After nearly 50 years spent fighting to clear his name, a wrongfully convicted Quebec man is getting another chance — this time from the Supreme Court of Canada — to force the federal government to pay compensation.

Réjean Hinse was sentenced to 15 years in prison in 1964 for an armed robbery, but always maintained his innocence, arguing he was 200 kilometres from the scene when the robbery took place.

In 1989, the Quebec Police Commission concluded that Hinse was the victim of a botched investigation.

Five years later, the Quebec Court of Appeal quashed his conviction and ordered a stay of proceedings, but that was not enough for Hinse. He kept up the fight for exoneration.

In 1997, the Supreme Court of Canada formally acquitted him of the crime.

Then-justice Charles Gonthier read the court's ruling from the bench:

"In the circumstances, being of the view that the evidence could not allow a reasonable jury properly instructed to find the appellant guilty beyond a reasonable doubt, we are all of the view that the appropriate remedy is an acquittal," the ruling said.

"Accordingly, the appeal is allowed, the stay of proceedings order is set aside and the acquittal of the appellant is entered."

Hinse then brought a suit seeking compensation from Quebec and the federal government. In 2011, before a judgment was delivered, the province settled for $4.5 million.

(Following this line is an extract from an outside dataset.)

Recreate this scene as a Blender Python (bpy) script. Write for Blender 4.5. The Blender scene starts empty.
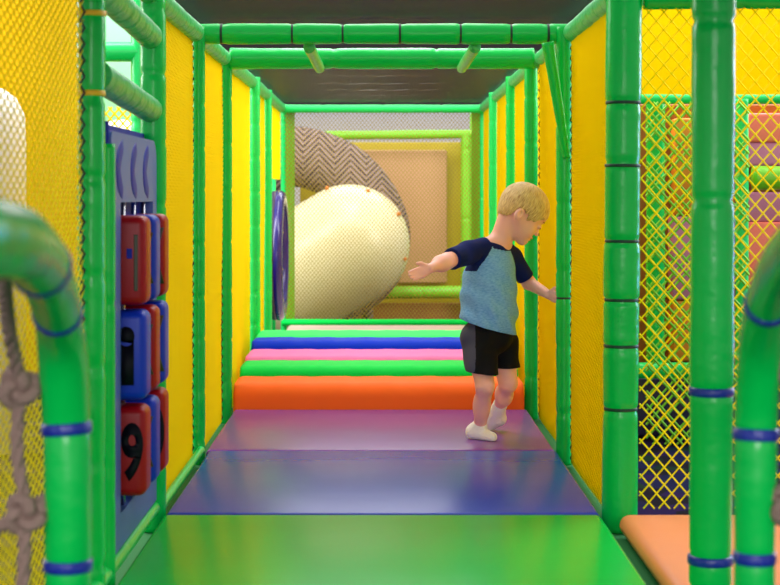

The Quebec Superior Court ordered the federal government to pay nearly $5.8 million.

"After living through an unending, traumatizing and painful legal saga, it is difficult to express how satisfied I am at having reached the light at the end of the tunnel," Hinse said at the time.

The federal government, however, had other ideas and appealed the decision. Last September, the Quebec Court of Appeal found that Hinse failed to establish the fault of the federal government and overturned the award.

On Thursday, the Supreme Court agreed to hear Hinse's appeal of that decision.